PROPOSAL AND RECOMMENDATION
The undersigned therefore respectfully PROPOSES that the District Court confirm and accept the foregoing findings and RECOMMENDS that the District Court DENY Plaintiff's Application to Proceed Without Prepayment of Fees and Costs (Document No. 4), DISMISS Plaintiff's Complaints (Document Nos. 1, 5, and 7), and remove this matter from the Court's docket.
The Plaintiff is hereby notified that this “Proposed Findings and Recommendation” is hereby FILED, and a copy will be submitted to the Honorable United States District Judge David A. Faber. Pursuant to the provisions of Title 28, United States Code, Section 636(b)(1)(B), and Rule 6(d) and 72(b), Federal Rules of Civil Procedure, the Plaintiff shall have fourteen (14) days (filing of objections) and three (3) days (if received by mail) from the date of filing of this Findings and Recommendation within which to file with the Clerk of this Court specific written objections identifying the portions of the Findings and Recommendation to which objection is made and the basis of such objection. Extension of this time period may be granted for good cause.
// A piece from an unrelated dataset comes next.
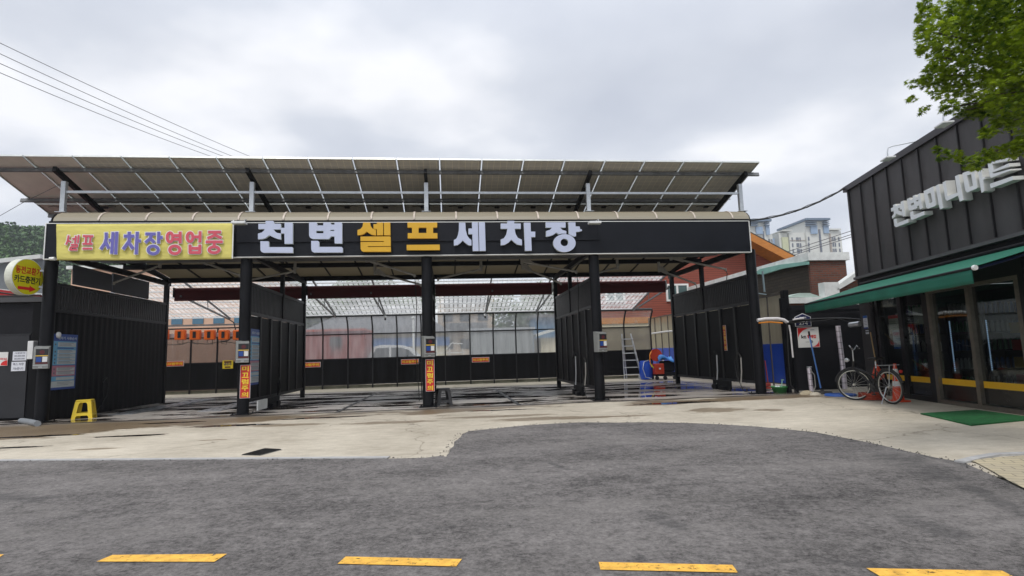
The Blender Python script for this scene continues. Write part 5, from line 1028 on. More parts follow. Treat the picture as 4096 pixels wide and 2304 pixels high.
for k, (u, o) in enumerate(((1.55, -2.5), (2.6, -3.2))):
    t = thing('snack_shelf', ('snack shelf with red and yellow packets behind the second door', 'snack shelf further back inside the shop')[k], 'shelf', tuple(SP(u, .02, o)))
    for j, z in enumerate((.2, .55, .9, 1.25)):
        mb = MB(); sbox(mb, u, u+.35, z, z+.02, o-.5, o+.4); mesh('board', mb, frd, t)
        mb = MB()
        for b in range(6): sbox(mb, u+.05, u+.3, z+.025, z+.2+.04*(b % 2), o-.48+.145*b, o-.36+.145*b)
        mesh('packets', mb, bott[3+(j+k) % 2], t)
# posters inside and outside
def wallpaper(label, u0, u1, z0, z1, o, cols, cat_='notice'):
    t = thing('notice', label, cat_, tuple(SP((u0+u1)/2, z0, o))); mb = MB(); sbox(mb, u0, u1, z0, z1, o, o+.004); mesh('sheet', mb, cols[0], t)
    for (a, b, m_) in cols[1:]:
        mb = MB(); sbox(mb, u0+.004, u1-.004, z0+(z1-z0)*a, z0+(z1-z0)*b, o+.0045, o+.006); mesh('band', mb, m_, t)
    mb = MB()
    for i in range(4): z = z0+(z1-z0)*(.3+.12*i); sbox(mb, u0+.03, u1-.04-.02*(i % 2), z, z+.006, o+.0045, o+.006)
    mesh('small_print', mb, ink, t)
wallpaper('white notice with a blue heading on the grey shop pilaster', .14, .34, 1.50, 1.80, -.015, [paper, (.82, 1, bbl := mat('heading_blue', (.03, .14, .5), .5)), (0, .1, pbl)])
wallpaper('small white slip below the notice on the shop pilaster', .20, .34, 1.37, 1.46, -.015, [paper])
wallpaper('pale blue poster hanging inside the first shop window', 1.15, 1.6, 1.02, 1.42, -.12, [mat('pale_blue_paper', (.35, .45, .60), .6), (0, .1, bbl)])
wallpaper('white poster with a red top behind the first shop window', .92, 1.55, 1.35, 1.75, -.18, [mat('dull_white_paper', (.42, .43, .40), .6), (.82, 1, kred)])
wallpaper('grey sheet of paper inside the second shop window', 2.0, 2.35, 1.5, 1.85, -.12, [mat('grey_paper', (.22, .24, .23), .6)])
# awning
ag = mat('green_awning_cloth', (.007, .135, .085), .75, 0, .14, 2, .3, 80); av = mat('green_awning_valance', (.007, .12, .078), .75, 0, .14, 2, .3, 80)
t = thing('awning', 'green fabric awning with valance over the shop front', 'awning', tuple(SP(3, 2.3, .5)))
mb = MB(); mb.grid(lambda u, v: SP(.32+5.85*u, 2.52-.39*v-.012*math.sin(v*3.14), .02+1.30*v), 30, 8); c_ = mesh('canopy', mb, ag, t); c_.modifiers.new('s', 'SOLIDIFY').thickness = .006
mb = MB(); mb.grid(lambda u, v: SP(.32+5.85*u, 2.095-.19*v, 1.335+.01*math.sin(u*60)*v), 120, 3); c_ = mesh('valance', mb, av, t); c_.modifiers.new('s', 'SOLIDIFY').thickness = .004
mb = MB(); mb.tube([SP(.33, 2.115, 1.33), SP(6.2, 2.115, 1.33)], .022, 10); mb.tube([SP(.32, 2.54, .04), SP(8, 2.54, .04)], .04, 10); mesh('roller', mb, M['black'], t)
mb = MB(); mb.lathe([(.034, -.02), (.038, .0), (.034, .02)], SP(6.22, 2.115, 1.33), 14, 'y'); mesh('end_cap', mb, M['white'], t)
mb = MB(); mb.tube([SP(6.1, 2.10, 1.3), SP(6.0, 2.25, .7), SP(6.1, 2.45, .05)], .02, 8); mesh('folding_arm', mb, mat('navy_arm', (.02, .03, .09), .4), t); mb = MB(); mb.tube([SP(.5, 2.10, 1.3), SP(.6, 2.25, .7), SP(.5, 2.45, .05)], .02, 8); mesh('folding_arm', mb, MATS['navy_arm'], t)
# mat
mg = mat('green_mat_turf', (.012, .13, .035), .95, 0, .35, 9, .8, 120)
mb = MB(); mp_ = [at(x, y, Z=0) for x, y in ((3682, 1658), (3905, 1644), (4160, 1678), (3885, 1705))]; mb.prism([[p+V((0, 0, .004)) for p in mp_]], (0, 0, .018)); one('door_mat', 'green turf door mat on the concrete before the shop door', 'mat', mb, mg, base=tuple(mp_[0]))
# letters on the cladding
def zS(x, y): return (3540+x*.22776, 600+y*.22776)
SL = [
 [[[(103,1022),(143,1005),(138,965),(180,948),(187,985),(270,952),(275,1005),(225,1030),(235,1070),(298,1088),(300,1150),(235,1135),(195,1115),(175,1165),(127,1208),(120,1165),(155,1120),(150,1062),(108,1085)]], [[(272,912),(320,890),(352,1155),(312,1172),(290,1035),(262,1048),(258,995),(284,985)]], [[(150,1220),(198,1200),(208,1288),(400,1210),(408,1275),(190,1356),(165,1335)]]],
 [[[(383,862),(432,838),(440,880),(492,856),(484,808),(528,788),(536,830),(580,812),(572,778),(612,760),(655,1020),(612,1045),(598,975),(566,985),(560,1020),(540,1035),(435,1062),(408,1035)], [(450,945),(505,920),(510,955),(458,985)], [(548,885),(585,870),(588,895),(553,910)]], [[(435,1095),(490,1072),(500,1148),(680,1075),(690,1140),(475,1232),(452,1210)]]],
 [[[(676,722),(845,640),(895,960),(880,985),(755,1030),(722,1005)], [(745,775),(800,748),(835,915),(775,945)]], [[(885,632),(940,600),(1020,1020),(962,1046)]]],
 [[[(1008,572),(1062,540),(1098,810),(1270,748),(1228,462),(1290,432),(1375,880),(1312,905),(1285,800),(1090,893),(1062,870)]]],
 [[[(1358,405),(1560,335),(1622,660),(1600,680),(1445,745),(1412,715)], [(1440,450),(1510,420),(1545,625),(1478,655)]], [[(1630,365),(1690,330),(1712,480),(1748,468),(1752,510),(1722,525),(1745,720),(1692,752)]]],
 [[[(1800,225),(2150,140),(2155,190),(1882,245),(1908,350),(2170,235),(2185,290),(1880,395),(1905,415),(2190,335),(2200,360),(1865,488),(1838,460)]], [[(1840,595),(2235,460),(2250,525),(1855,675)]]],
]
shs = thing('shop_sign', 'row of white raised Korean letters on the charcoal cladding, partly behind leaves', 'sign', tuple(SP(3, 3.6, 0)))
OF = .20
lw_ = mat('shop_letter_white', (.80, .83, .86), .45, 0, .05, 4); lws = mat('shop_letter_side', (.72, .73, .70), .5, 0, .08, 4)
for strokes in SL:
    mb = MB(); fc = MB()
    for k_, loops in enumerate(strokes):
        l3 = [[at(*zS(*p), pl=spl(OF-.002*k_)) for p in lp] for lp in loops]
        mb.prism([[p-SNn*.003 for p in lp] for lp in l3], -SNn*(OF-.05)); fc.prism(l3, -SNn*.0028)
    le = mesh('letter', mb, lws, shs); mesh('letter_face', fc, lw_, le)
# roof lamps
for px, py, lb in ((3552, 635, 'white floodlight on a bent arm over the shop roof edge, nearer the canopy'), (3776, 498, 'white floodlight on the shop roof edge under the leaves')):
    p = at(px, py, pl=spl(.45)); t = thing('floodlight', lb, 'floodlight', p); mb = MB(); mb.obox(p, SD*.13, SNn*.085, ZU*.016); mesh('housing', mb, M['white'], t, bevel=.006)
    mb = MB(); q = p-SNn*.45; mb.tube([p+ZU*.02, p+ZU*.12, p+ZU*.22-SNn*.02, p+ZU*.25-SNn*.1, V((q.x, q.y, 4.995))+SD*.25], .012, 8); mesh('arm', mb, M['galv'], t)
# ------------------------------------------------------------------ bicycle
by = thing('bicycle', 'black city bicycle on its kickstand with the front wheel turned, by the shop corner', 'bicycle', (7.57, -2.95, 0))
rub = mat('tyre_rubber', (.02, .02, .02), .8); rim = mat('rim_alu', (.52, .52, .48), .3, .7); frb = mat('bike_black', (.012, .012, .014), .3)
RW, FW = V((7.58, -3.38, .32)), V((7.60, -2.40, .32)); lean = V((-.06, 0, 1)).normalized()
def wheel(c, d, nm):
    d = V(d).normalized(); up = (lean-d*lean.dot(d)).normalized(); n_ = 40
    ring = lambda r: [c+d*(r*math.cos(2*math.pi*k/n_))+up*(r*math.sin(2*math.pi*k/n_)) for k in range(n_)]
    mb = MB(); mb.tube(ring(.305), .020, 8, closed=True); w = mesh('wheel', mb, rub, by)
    mb = MB(); mb.tube(ring(.283), .013, 6, closed=True); mesh('rim', mb, rim, w)
    ax = d.cross(up); mb = MB()
    for k in range(18): a = 2*math.pi*k/18; mb.tube([c+ax*(.03*(-1)**k), c+d*(.28*math.cos(a))+up*(.28*math.sin(a))], .0022, 4, cap=False)
    mb.tube([c-ax*.04, c+ax*.04], .022, 8); mesh('spokes', mb, rim, w)
    mb = MB(); m = 22; mb.tube([c+d*(.34*math.cos(a))+up*(.34*math.sin(a)) for a in [(.15+2.7*i/m) for i in range(m+1)]], .018, 6); mesh('mudguard', mb, frb, w)
wheel(RW, (0.02, 1, 0), 'rear'); wheel(FW, (-.62, .78, 0), 'front')
BB = V((7.585, -2.98, .30)); ST = V((7.545, -3.12, .72)); HD = V((7.545, -2.52, .80)); HL = V((7.56, -2.47, .66))
mb = MB(); 
for a, b, r in ((BB, ST, .016), (BB, HL, .019), (ST-V((0, -.03, .20)), HL, .016), (HL, HD, .02), (BB, RW, .01), (ST-V((0, 0, .1)), RW, .009)): mb.tube([a, b], r, 8)
mesh('frame', mb, frb, by)
mb = MB(); mb.tube([HL, FW+V((0, 0, .34)), FW+V((.05, 0, 0))], .012, 8); mb.tube([FW+V((0, 0, .34)), FW+V((-.05, 0, 0))], .012, 8); mesh('fork', mb, frb, by)
mb = MB(); h0 = HD+V((-.01, -.02, .22)); dd = V((.78, .62, 0)); mb.tube([HD, h0], .012, 8); mb.tube([h0-dd*.27+V((-.05, -.16, .03)), h0-dd*.26+V((.04, .03, .10)), h0-dd*.12+V((.03, .02, .03)), h0, h0+dd*.12+V((.03, .02, .03)), h0+dd*.26+V((.04, .03, .10)), h0+dd*.27+V((-.05, -.16, .03))], .011, 8); mesh('handlebar', mb, M['alu'], by)
mb = MB(); mb.tube([h0-dd*.27+V((-.05, -.16, .03)), h0-dd*.26+V((.0, -.06, .06))], .017, 8); mb.tube([h0+dd*.27+V((-.05, -.16, .03)), h0+dd*.26+V((.0, -.06, .06))], .017, 8); mesh('grip', mb, jb, by)
mb = MB(); mb.grid(lambda u, v: ST+V(((u-.5)*(.06+.12*v), .14-.27*v, .10+.012*math.sin(u*3.14)+.02*v)), 8, 8); s_ = mesh('saddle', mb, jb, by); s_.modifiers.new('s', 'SOLIDIFY').thickness = .04; mb = MB(); mb.tube([ST-V((0, 0, .05)), ST+V((0, 0, .08))], .013, 8); mesh('seat_post', mb, M['alu'], by)
mb = MB(); 
for dx in (-.05, 0, .05): mb.tube([RW+V((dx, .22, .40)), RW+V((dx, -.22, .42))], .006, 6)
mb.tube([RW+V((-.05, -.22, .42)), RW+V((.05, -.22, .42))], .006, 6); mb.tube([RW+V((-.06, -.05, 0)), RW+V((-.05, -.1, .41))], .006, 6); mb.tube([RW+V((.06, -.05, 0)), RW+V((.05, -.1, .41))], .006, 6); mesh('luggage_rack', mb, M['galv'], by)
mb = MB(); mb.lathe([(.07, -.004), (.07, .004)], BB+V((-.05, 0, 0)), 20, 'x'); mb.tube([BB+V((-.06, 0, 0)), BB+V((-.07, -.08, -.14))], .009, 6); mb.bar(BB+V((-.12, -.08, -.14)), BB+V((-.06, -.08, -.14)), .05, .02); mesh('crank', mb, mat('dark_crank', (.06, .06, .06), .4, .5), by)
mb = MB(); mb.tube([RW+V((-.03, .05, 0)), V((7.44, -3.30, .005))], .01, 6); mesh('kickstand', mb, M['galv'], by)
mb = MB(); mb.lathe([(.02, -.03), (.045, .03), (.04, .05)], HD+V((-.05, .10, .02)), 12, 'y'); mesh('headlamp', mb, M['alu'], by)
mb = MB(); mb.lathe([(.03, -.01), (.03, .01)], RW+V((0, -.30, .30)), 10, 'y'); mesh('reflector', mb, rsg, by)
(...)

Failure to file written objections as set forth above shall constitute a waiver of de novo review by the District Court and a waiver of appellate review by the Circuit Court of Appeals. Snyder v. Ridenour, 889 F.2d 1363, 1366 (4th Cir. 1989); Thomas v. Arn, 474 U.S. 140, 155 (1985); Wright v. Collins, 766 F.2d 841, 846 (4th Cir. 1985); United States v. Schronce, 727 F.2d 91, 94 (4th Cir. 1984). Copies of such objections shall be served on opposing parties, District Judge Faber and this Magistrate Judge.
The Clerk is requested to send a copy of this Proposed Findings and Recommendation to Plaintiff, who is acting pro se.